In State v. Allen, 53 Idaho 737, 27 P.2d 482, the state charged forgery by the making and passing of a false bank check *427under the provisions of I.C. § 18-3601. As here, the check was set out in the information. The defendant was convicted and on appeal contended that the charge was not properly brought under the provisions of § 18-3601, and that since it consisted of the making and passing of a fictitious check the charge should have been brought under § 18-3606. The court brushed the contention aside, saying:

“So that since the amendment of section 8414, C.S., now section 17-3706, I.C.A. [now I.C. § 18-3606], any and all of the acts mentioned in section 17-3706, as well as any and all the acts mentioned in section 17-3701, I.C.A. [now I.C. § 18-3601], constitute forgery.”

In other words, this court has said that an accused may be convicted of forgery by means of a fictitious check under the provisions of either § 18-3601 or § 18-3606, according to the allegations and proof in that particular case.

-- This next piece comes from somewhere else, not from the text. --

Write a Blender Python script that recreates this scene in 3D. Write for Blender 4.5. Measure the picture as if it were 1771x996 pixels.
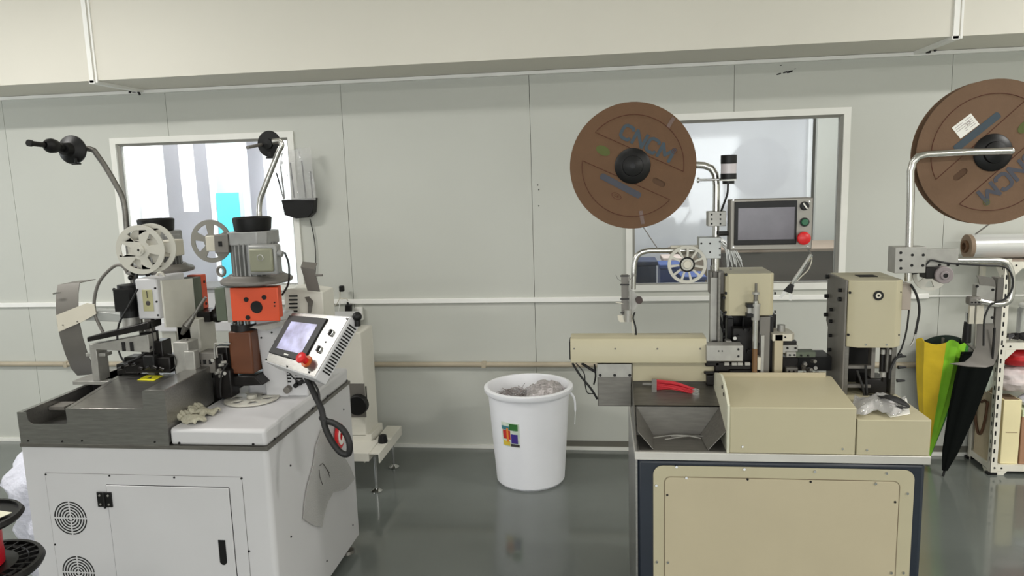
import bpy, math, random
from math import sin, cos, pi, radians
from mathutils import Vector, Matrix
from mathutils.geometry import tessellate_polygon
random.seed(7)
for o in list(bpy.data.objects): bpy.data.objects.remove(o)
S = bpy.context.scene; COL = S.collection
# ------------------------------------------------------------------ camera
FPX, PIT, ROL, YAW, HC = 1249.24, .148613, -.0306754, .125504, 1.6
FW = Vector((-sin(YAW)*cos(PIT), cos(YAW)*cos(PIT), -sin(PIT)))
_r = Vector((cos(YAW), sin(YAW), 0)); _u = _r.cross(FW)
RT = _r*cos(ROL) + _u*sin(ROL); UP = -_r*sin(ROL) + _u*cos(ROL)
CP = Vector((0, 0, HC))
cam = bpy.data.cameras.new('camera'); co = bpy.data.objects.new('camera', cam); COL.objects.link(co)
M3 = Matrix((RT, UP, -FW)).transposed().to_4x4(); M3.translation = CP
co.matrix_world = M3; cam.sensor_width = 36; cam.lens = 36*FPX/1771; cam.clip_start = .02
S.camera = co
def ray(x, y): return FW + RT*((x-885.5)/FPX) + UP*((498-y)/FPX)
def at(x, y, X=None, Y=None, Z=None):
    d = ray(x, y)
    for v, i in ((X, 0), (Y, 1), (Z, 2)):
        if v is not None: return CP + d*((v-CP[i])/d[i])
# ------------------------------------------------------------------ light
w = bpy.data.worlds.new('world'); S.world = w; w.use_nodes = True
w.node_tree.nodes['Background'].inputs[0].default_value = (.80, .88, 1, 1)
w.node_tree.nodes['Background'].inputs[1].default_value = .35
S.view_settings.view_transform = 'Standard'; S.view_settings.look = 'None'
S.view_settings.gamma = 1; S.view_settings.exposure = 0.0; S.view_settings.use_curve_mapping = False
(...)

In this case the allegations of the information are sufficient to charge forgery under both § 18-3601 and § 18-3606. The words “did then and there wilfully, unlawfully, intentionally and feloniously and with the intent to defraud Altertson’s Vista Food Center, attempt to utter, publish and pass as true and genuine * * * a certain false and fictitious check * * * and the said check was false and fictitious as he, the said defendant, then and there well knew,” are sufficient to charge forgery as defined by § 18-3601. Coupled with these allegations the other allegations of the information are sufficient to charge forgery as defined by § 18-3606.

In its instructions to the jury, the court not only defined forgery as provided by § 18-3606 (Instruction No. 12), but in In structions 14, 15, 17, 19 and 23 the court also set forth the elements of forgery as defined by § 18-3601. Instruction No. 23 stated the proof essential to a conviction as follows:

“First: That the check set forth in Instruction No. 1 herein, and introduced in evidence as State’s Exhibit No. 1, is a false and fictitious check;
“Second: That the defendant on or about the 27th day of June, 1964, in Ada County, Idaho, attempted to utter, publish and pass said check as a true and genuine check, knowing at the time that the same was a false and fictitious check, and that he did so attempt to utter and pass the same with intent to defraud Albertson’s Vista Food Center.”

Instructions on more than one manner or means of committing the offense charged was upheld in State v. Monteith, 53 Idaho 30, 20 P.2d 1023.

We have repeatedly held that when a statute defining a crime provides *428that the crime may be cominitted by several means or by several acts, any or all of such means or acts may be charged in the conjunctive, and that' such a charge is not duplicitous, and charges but one offense. State v. Coburn, 82 Idaho 437, 354 P.2d 751 (1960); State v. Anderson, 82 Idaho 293, 352 P.2d 972 (1960); State v. Petty, 73 Idaho 136, 248 P.2d 218 (1952); State v. Scott, 72 Idaho 202, 239 P.2d 258 (1951); State v. Linebarger, 71 Idaho 255, 232 P.2d 669 (1951); State v. Ayres, 70 Idaho 18, 211 P.2d 142 (1949); State v. Salhus, 68 Idaho 75, 189 P.2d 372 (1948); State v. Monteith, 53 Idaho 30, 20 P.2d 1023 (1933); State v. Alvord, 46 Idaho 765, 271 P. 322 (1928); State v. Brown, 36 Idaho 272, 211 P. 60 (1922); State v. Gruber, 19 Idaho 692, 115 P. 1 (1911). Proof of the commission of the crime by any one of the means or acts set out in the statute will sustain a conviction.

In State v. Brown, supra, this court quoted the Supreme Court of Kansas as follows:

“ ‘Where the statute makes either of two or more distinct acts connected with the same general offense, and subject to the same measure and kind of punishment, indictable separately and as distinct crimes, when each shall have been committed by different persons, and at different times, they may, when committed by the same person and at the same time, be coupled in one count as constituting all together but one offense. In such cases * * * the offender may be informed against as for one combined act in violation of the [statute], and proof of either of the acts mentioned in the statute and set forth in the information will sustain a conviction.’ State v. Schweiter, 27 Kan. 499; State v. Sherman, 81 Kan. 874, 107 Pac. 33.” 36 Idaho at 276, 211 P. at 61.

The fact that there are allegations in the information alleging additional elements of forgery as defined in § 18-3606 as to which the proof may be insufficient, does not warrant this court in reversing the conviction, when, as here, the conviction is sustained by proof of conduct defined as forgery, in § 18-3601. State v. Baldwin, supra; State v. Allen, supra; State v. McDermott, 52 Idaho 602, 17 P.2d 343.

On other issues raised I concur in the opinion by McFADDEN, J.

McQUADE, C. J., and SMITH and KNUDSON, JJ., concurring herein, the judgment of conviction is affirmed.